Dr. Sandra Sousa, associate professor of Portuguese, begins her Center for Humanities and Digital Research Presents lecture series talk by covering the different colonial narratives rampant in early 1900’s Mozambique press on Thursday at Trevor Colbourn Hall.
Fabio Braggion
A handful of students and faculty watched as an associate professor of Portuguese presented a talk on her research into the role of print media in shaping and contesting colonial rule Thursday in Trevor Colbourn Hall.
Dr. Sandra Sousa’s presentation was delivered as part of the Center for Humanities and Digital Research Presents lecture series.
“My godparents came from Mozambique, so I grew up listening to stories about Mozambique, so there was that part of me that wanted to know more about the place where they came from,” Sousa said.
She began this research by joining the International Group for Studies of the Periodical Press of the Portuguese Empire. There, she became more interested in the role the press specifically played in shaping Mozambique’s ideological landscape.
During the presentation, she spoke about two publications that were in opposition to each other in early 1900s Mozambique.
The first was O Brado Africano, a weekly editorial that tended to advocate for the rights of indigenous citizenship in the Portuguese Empire. The second was the Boletim Geral das Colónias, a pro-colonial publication sympathetic to the Portuguese Empire.
Sousa explained how they controlled information through the press, and how today, actions like that still happen and are more complicated.

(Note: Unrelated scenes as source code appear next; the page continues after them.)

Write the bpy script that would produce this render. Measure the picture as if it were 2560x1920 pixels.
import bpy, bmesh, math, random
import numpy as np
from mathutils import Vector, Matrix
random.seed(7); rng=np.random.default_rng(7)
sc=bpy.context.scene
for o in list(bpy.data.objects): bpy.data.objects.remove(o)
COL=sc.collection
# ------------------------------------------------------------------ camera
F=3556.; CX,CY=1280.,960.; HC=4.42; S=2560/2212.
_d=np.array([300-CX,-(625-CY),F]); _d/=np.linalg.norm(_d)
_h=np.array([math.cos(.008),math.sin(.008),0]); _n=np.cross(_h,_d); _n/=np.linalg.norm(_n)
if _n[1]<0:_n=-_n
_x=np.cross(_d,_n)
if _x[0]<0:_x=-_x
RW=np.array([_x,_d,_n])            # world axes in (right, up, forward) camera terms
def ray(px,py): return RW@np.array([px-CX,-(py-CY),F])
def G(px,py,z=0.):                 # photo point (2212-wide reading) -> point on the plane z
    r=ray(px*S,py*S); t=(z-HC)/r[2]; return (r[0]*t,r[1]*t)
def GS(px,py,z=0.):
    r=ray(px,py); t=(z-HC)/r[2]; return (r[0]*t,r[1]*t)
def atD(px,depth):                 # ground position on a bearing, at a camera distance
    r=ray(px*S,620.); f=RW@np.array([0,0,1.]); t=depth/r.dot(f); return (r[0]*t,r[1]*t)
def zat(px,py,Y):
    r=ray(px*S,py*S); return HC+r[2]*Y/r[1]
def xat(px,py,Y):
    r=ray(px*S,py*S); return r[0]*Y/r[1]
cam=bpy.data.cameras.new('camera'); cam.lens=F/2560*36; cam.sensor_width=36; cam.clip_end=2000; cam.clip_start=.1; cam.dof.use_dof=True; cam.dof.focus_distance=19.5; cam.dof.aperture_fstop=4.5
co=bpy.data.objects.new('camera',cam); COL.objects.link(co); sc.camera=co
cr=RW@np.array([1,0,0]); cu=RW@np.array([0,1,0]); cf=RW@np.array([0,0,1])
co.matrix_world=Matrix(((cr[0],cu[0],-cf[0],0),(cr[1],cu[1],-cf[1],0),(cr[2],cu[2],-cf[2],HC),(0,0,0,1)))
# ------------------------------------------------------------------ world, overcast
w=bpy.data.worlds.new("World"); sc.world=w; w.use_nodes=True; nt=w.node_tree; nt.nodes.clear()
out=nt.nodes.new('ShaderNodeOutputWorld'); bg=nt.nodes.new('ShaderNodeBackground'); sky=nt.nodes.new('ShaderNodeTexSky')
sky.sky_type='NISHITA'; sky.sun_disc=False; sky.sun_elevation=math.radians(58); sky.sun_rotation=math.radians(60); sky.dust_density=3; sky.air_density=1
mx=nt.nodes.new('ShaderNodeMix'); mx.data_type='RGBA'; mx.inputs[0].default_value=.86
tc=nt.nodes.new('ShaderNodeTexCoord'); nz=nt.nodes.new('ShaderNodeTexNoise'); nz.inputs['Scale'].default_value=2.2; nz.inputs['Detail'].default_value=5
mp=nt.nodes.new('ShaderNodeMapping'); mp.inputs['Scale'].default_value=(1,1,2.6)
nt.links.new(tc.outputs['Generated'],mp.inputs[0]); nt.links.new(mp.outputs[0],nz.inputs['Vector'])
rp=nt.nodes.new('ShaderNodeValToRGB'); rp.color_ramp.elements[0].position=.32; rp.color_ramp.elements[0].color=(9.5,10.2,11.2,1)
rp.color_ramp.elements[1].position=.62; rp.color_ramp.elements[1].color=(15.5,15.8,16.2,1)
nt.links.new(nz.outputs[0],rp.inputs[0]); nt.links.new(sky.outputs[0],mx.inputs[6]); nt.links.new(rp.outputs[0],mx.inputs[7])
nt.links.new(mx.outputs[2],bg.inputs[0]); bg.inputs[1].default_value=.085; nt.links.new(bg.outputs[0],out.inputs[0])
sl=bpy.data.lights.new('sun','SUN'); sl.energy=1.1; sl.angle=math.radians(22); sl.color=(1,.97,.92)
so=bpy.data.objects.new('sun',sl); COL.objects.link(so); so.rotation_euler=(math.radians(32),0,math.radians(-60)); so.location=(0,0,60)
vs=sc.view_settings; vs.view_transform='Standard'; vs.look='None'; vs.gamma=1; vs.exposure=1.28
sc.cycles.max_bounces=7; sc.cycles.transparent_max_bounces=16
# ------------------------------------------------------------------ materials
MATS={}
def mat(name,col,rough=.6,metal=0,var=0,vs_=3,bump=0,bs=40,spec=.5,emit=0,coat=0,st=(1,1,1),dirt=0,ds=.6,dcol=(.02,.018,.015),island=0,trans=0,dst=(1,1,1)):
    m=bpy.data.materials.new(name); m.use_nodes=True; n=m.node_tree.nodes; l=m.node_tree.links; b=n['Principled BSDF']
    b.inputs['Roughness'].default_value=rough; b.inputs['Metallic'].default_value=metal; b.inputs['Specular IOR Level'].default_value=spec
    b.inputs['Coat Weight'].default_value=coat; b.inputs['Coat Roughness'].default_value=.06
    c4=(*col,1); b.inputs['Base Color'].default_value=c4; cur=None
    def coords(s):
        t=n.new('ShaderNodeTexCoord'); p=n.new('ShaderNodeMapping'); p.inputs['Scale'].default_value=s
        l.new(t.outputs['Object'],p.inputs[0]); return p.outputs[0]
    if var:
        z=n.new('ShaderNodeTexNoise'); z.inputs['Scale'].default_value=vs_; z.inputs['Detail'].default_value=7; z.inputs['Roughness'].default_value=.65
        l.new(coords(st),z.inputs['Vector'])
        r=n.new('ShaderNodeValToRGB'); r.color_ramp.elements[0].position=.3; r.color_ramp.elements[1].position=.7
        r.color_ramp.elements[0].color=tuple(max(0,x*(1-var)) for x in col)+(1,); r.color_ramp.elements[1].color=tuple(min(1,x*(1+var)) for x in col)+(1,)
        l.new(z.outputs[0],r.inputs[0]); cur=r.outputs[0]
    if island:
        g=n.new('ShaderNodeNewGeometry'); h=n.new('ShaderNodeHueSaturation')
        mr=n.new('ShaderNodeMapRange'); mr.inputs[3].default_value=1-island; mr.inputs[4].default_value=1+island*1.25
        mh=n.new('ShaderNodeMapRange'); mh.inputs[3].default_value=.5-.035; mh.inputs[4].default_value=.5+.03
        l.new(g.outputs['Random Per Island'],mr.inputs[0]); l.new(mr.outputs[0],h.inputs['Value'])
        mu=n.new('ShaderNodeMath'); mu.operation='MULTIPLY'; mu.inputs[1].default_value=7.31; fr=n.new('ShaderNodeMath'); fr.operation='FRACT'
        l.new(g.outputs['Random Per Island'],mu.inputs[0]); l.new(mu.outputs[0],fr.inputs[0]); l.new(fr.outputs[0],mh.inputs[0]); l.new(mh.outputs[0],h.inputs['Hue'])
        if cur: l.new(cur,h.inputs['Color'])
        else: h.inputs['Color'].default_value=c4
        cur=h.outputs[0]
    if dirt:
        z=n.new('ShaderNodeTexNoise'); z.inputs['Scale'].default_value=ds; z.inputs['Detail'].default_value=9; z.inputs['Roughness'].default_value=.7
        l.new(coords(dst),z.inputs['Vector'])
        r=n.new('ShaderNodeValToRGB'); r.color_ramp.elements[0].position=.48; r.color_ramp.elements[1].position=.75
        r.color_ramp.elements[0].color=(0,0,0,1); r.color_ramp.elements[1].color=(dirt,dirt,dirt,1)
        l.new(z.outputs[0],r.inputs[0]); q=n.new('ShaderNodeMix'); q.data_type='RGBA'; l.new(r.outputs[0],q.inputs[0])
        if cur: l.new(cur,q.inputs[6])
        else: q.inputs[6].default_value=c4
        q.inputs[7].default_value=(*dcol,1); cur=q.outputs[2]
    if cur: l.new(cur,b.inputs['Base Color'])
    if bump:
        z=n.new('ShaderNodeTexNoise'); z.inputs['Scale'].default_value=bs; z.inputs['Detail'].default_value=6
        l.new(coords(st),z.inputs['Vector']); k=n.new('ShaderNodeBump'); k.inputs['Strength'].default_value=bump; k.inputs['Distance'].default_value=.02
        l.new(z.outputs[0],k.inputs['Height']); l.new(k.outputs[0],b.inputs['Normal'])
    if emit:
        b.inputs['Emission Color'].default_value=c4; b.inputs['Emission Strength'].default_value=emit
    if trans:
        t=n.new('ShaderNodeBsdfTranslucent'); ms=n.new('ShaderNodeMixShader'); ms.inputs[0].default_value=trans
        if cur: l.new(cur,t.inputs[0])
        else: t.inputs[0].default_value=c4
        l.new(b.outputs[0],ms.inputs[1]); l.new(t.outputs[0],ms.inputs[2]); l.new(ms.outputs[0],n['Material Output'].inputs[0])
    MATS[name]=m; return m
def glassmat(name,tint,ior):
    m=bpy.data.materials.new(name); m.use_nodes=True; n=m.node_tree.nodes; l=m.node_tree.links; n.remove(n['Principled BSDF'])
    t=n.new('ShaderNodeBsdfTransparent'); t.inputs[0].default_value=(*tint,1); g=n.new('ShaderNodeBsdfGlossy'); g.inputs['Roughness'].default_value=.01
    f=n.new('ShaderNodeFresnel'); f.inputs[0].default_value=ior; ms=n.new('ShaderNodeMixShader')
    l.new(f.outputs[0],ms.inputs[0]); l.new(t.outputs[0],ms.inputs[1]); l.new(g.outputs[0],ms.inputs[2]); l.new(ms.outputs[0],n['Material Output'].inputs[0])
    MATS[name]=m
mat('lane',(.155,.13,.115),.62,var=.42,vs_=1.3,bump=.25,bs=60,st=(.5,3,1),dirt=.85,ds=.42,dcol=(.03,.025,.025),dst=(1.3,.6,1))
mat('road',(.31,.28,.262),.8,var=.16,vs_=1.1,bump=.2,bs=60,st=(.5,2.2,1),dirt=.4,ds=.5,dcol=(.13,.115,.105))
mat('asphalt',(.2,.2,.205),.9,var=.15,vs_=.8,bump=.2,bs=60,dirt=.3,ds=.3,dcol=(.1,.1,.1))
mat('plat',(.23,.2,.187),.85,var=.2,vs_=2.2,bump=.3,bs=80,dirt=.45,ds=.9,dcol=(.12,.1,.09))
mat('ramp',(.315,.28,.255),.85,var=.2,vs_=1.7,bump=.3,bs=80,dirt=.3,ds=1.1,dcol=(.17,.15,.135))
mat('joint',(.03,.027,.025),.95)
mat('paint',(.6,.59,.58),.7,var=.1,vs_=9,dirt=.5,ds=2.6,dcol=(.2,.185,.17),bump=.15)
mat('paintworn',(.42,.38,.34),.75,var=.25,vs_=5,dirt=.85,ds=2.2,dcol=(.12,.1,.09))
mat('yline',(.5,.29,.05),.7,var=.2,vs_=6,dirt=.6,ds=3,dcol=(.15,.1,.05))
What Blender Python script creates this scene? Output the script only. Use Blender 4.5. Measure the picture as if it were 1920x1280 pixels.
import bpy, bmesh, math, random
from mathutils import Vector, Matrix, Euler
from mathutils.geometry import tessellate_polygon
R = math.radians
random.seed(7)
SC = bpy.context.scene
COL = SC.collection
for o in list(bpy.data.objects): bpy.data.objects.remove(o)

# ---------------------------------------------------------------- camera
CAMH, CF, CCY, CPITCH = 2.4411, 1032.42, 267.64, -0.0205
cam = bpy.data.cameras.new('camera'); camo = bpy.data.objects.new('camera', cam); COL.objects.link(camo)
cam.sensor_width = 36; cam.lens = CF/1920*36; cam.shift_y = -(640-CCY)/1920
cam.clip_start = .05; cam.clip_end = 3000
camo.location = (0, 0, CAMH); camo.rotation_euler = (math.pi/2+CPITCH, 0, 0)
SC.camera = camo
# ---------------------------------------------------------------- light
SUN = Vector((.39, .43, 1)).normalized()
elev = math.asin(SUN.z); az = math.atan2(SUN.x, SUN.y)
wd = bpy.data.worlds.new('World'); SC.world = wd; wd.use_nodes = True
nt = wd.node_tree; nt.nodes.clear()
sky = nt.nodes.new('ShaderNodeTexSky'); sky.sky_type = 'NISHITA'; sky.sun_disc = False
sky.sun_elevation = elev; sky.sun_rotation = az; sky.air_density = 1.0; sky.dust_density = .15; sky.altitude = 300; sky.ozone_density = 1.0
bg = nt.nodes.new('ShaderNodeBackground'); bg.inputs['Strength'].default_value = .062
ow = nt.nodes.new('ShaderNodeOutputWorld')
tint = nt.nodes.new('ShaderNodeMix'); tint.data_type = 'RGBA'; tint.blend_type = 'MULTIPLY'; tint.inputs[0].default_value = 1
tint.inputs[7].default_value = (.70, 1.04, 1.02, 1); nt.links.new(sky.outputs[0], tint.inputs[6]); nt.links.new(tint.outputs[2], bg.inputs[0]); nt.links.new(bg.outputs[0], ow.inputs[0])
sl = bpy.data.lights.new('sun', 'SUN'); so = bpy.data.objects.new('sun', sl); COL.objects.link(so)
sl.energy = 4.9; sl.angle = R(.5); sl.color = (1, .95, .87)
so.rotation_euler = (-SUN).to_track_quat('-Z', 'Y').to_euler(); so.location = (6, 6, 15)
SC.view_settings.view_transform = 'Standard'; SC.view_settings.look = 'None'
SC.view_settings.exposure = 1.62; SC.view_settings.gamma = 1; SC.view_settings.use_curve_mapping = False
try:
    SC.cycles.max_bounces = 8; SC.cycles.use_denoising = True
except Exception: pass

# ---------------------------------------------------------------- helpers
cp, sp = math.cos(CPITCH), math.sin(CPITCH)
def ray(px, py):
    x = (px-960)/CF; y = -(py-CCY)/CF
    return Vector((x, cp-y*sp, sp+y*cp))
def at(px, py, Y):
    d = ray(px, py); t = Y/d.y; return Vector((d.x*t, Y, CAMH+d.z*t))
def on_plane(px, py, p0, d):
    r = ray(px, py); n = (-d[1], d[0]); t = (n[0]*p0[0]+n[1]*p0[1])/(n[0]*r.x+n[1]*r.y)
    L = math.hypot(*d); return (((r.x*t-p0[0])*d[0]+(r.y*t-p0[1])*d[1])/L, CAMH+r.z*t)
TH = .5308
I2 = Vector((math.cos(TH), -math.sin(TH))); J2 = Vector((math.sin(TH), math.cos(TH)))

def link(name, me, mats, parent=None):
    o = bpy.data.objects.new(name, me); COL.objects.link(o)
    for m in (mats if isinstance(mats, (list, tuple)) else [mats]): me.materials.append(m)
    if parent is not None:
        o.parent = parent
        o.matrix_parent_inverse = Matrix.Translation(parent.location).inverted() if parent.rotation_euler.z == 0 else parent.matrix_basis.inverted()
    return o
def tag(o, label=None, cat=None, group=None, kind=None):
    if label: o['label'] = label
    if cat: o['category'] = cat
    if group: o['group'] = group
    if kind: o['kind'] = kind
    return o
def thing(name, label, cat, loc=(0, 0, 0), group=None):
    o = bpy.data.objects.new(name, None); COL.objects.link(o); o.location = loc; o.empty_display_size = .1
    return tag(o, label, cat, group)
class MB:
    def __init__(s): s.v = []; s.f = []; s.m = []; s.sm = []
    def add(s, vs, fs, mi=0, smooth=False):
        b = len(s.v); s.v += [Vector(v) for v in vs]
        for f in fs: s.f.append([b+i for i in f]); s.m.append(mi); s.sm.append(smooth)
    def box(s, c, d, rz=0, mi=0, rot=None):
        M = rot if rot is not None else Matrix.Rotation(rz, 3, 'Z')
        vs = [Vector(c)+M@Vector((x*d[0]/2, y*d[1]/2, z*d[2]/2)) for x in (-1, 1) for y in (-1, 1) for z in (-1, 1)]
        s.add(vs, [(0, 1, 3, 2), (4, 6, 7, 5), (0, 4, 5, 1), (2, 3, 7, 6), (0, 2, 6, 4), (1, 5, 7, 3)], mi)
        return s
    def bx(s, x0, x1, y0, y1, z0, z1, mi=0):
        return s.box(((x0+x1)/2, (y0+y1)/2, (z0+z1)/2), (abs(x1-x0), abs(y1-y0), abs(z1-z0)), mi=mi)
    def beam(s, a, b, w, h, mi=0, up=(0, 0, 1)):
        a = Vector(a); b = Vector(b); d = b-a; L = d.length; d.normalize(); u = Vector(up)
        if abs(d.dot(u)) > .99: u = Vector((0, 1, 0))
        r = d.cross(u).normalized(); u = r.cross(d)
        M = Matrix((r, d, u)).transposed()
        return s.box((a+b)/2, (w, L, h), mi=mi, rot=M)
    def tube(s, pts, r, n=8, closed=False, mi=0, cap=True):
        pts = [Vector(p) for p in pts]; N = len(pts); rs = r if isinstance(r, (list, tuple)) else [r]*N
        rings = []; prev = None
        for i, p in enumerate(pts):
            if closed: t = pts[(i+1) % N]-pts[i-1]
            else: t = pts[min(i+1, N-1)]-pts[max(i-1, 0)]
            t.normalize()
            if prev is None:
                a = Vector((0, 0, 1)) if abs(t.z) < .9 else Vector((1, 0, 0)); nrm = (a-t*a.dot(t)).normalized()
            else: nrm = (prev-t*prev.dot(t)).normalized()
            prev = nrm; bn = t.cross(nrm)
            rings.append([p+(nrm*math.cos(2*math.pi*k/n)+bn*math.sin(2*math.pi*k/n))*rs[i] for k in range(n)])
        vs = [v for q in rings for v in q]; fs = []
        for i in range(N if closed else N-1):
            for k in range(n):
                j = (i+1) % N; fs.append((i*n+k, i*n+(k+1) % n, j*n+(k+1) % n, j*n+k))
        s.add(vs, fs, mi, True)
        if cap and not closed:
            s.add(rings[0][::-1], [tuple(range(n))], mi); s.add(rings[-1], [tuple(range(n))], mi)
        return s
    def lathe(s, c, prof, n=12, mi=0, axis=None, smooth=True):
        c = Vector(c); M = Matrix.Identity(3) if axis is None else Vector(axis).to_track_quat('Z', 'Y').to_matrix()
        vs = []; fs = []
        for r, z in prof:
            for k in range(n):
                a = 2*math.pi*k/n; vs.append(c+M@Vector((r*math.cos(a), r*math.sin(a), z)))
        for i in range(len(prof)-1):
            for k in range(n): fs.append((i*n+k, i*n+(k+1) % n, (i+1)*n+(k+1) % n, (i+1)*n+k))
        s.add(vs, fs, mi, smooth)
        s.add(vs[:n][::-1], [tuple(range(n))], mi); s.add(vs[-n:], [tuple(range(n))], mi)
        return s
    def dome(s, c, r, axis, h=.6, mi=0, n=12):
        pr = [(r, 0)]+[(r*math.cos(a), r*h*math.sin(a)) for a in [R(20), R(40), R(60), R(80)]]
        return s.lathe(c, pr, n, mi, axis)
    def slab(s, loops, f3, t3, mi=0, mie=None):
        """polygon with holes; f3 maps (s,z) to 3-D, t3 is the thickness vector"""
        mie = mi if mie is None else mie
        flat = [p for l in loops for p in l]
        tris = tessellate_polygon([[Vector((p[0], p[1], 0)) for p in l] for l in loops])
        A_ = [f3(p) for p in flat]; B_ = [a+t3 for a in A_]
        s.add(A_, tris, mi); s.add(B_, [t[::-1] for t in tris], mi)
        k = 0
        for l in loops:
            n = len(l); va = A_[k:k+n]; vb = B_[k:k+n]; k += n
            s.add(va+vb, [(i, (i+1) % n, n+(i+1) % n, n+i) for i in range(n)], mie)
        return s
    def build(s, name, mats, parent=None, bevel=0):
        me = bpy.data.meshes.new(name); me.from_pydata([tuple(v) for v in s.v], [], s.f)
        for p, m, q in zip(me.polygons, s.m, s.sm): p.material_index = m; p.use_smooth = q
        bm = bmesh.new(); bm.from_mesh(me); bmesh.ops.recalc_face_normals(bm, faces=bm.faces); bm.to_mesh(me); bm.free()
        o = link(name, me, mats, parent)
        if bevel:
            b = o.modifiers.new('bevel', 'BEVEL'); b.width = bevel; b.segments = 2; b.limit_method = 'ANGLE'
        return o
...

“It’s human nature, and it’s all very, for me sometimes, so complex,” Sousa said. “And nowadays I feel like I’m actually living in the moment where what I’ve been studying comes out of these pages, of these books.”
She described similarities she’s witnessed between the language used today and that used during the Portuguese colonial rule of Mozambique. These connecting bridges are then brought into the classroom to better teach her students.
Sousa said she’s seen her students benefit from these comparisons.
“They do because then they can see, well, this is actually the same type of language that was being used 50, 60, 70, 100 years ago,” Sousa said. “Being able to identify how you can destroy narratives is a powerful weapon for my students to have.”
The presentation of her research is one of many in the CHDR Presents lecture series. The goal that Brook Miller, associate director for the Center of Humanities and Digital Research, said is to understand the history of who we are now.
“The speaker today talked a lot about issues around the development of nationalism, the importance of information networks, the spaces for resistance and resistance movements,” Miller said. “That’s a powerful message that resonates throughout history that we can continue to learn from today.”
Philosophy professor Dr. Bruce Janz attended the event and spoke about what it’s like to put on this lecture series. Janz specifically explained how building an intellectual cross-departmental community is difficult but important, and that every discipline is a humanities discipline.
“What I mean by that is that you can’t find a discipline that doesn’t ask questions about our life together,” Janz said. “Even if you’re in engineering, building something, you’re trying to figure out how to build it for a society.”
Sousa finished the talk by answering questions and chatting with the audience. After that, she spoke about the power of words and how people should be aware of that power.
“I think it was Toni Morrison — one of our biggest African American voices in this country — and she said, and I totally agree: ‘Words are powerful, they have power,'” Sousa said. “And they certainly do, and you need to be aware of that.”